Kubernetes Desired State

Starting one container is straightforward. Keeping many containers running across several machines while instances fail, scale, and receive updates is a continuing coordination problem.

Kubernetes approaches that problem by reconciling declared desired state with observed state.

The Core Objects

Object Responsibility
Node Supplies compute capacity to the cluster
Pod Runs one or more tightly coupled containers as the smallest deployable unit
Deployment Describes a replicated, updateable set of Pods
Service Gives a changing group of Pods a stable network endpoint

Pods are replaceable. Their individual addresses are therefore not dependable service identities. A Service selects suitable Pods and provides callers with a stable boundary while the backing set changes.

Reconciliation

A declarative configuration might say that three replicas of an application should exist. Kubernetes observes the cluster and works to close any gap:

desired replicas: 3
observed healthy Pods: 2
controller action: create 1 Pod

If a Pod or node fails, the desired state remains three.
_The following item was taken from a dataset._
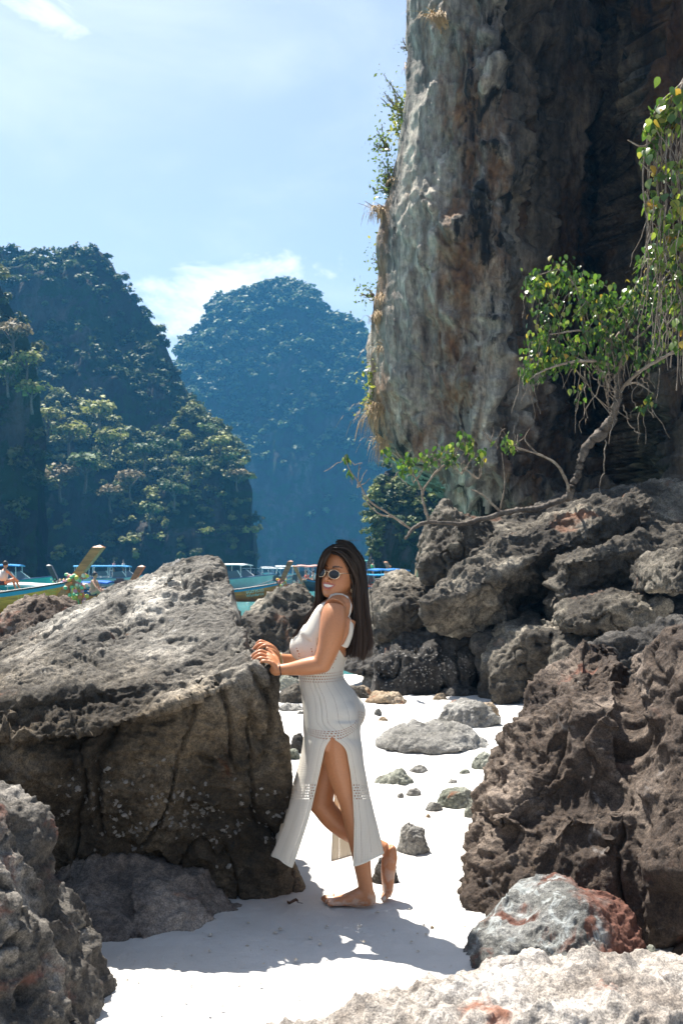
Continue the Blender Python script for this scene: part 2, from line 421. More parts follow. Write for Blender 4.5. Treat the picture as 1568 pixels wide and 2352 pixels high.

The controller can schedule a replacement without an operator manually recreating the failed process.

Why Declarative Configuration Matters

Imperative commands are useful for exploration, but a sequence of commands records what someone did, not necessarily the state the cluster should maintain.

A declarative configuration makes the target state reviewable and repeatable. Applying an updated configuration begins reconciliation toward the new state. Deployment strategies can replace Pods gradually so an update does not remove every working replica at once.

Boundaries

Kubernetes orchestrates containers; it does not make application state automatically safe. Persistent data needs an explicit storage design, requests still cross unreliable networks, and replicas must tolerate duplicate or interrupted work.

A managed Kubernetes service can operate parts of the cluster infrastructure, but the application owner still owns workload configuration, behavior, and data.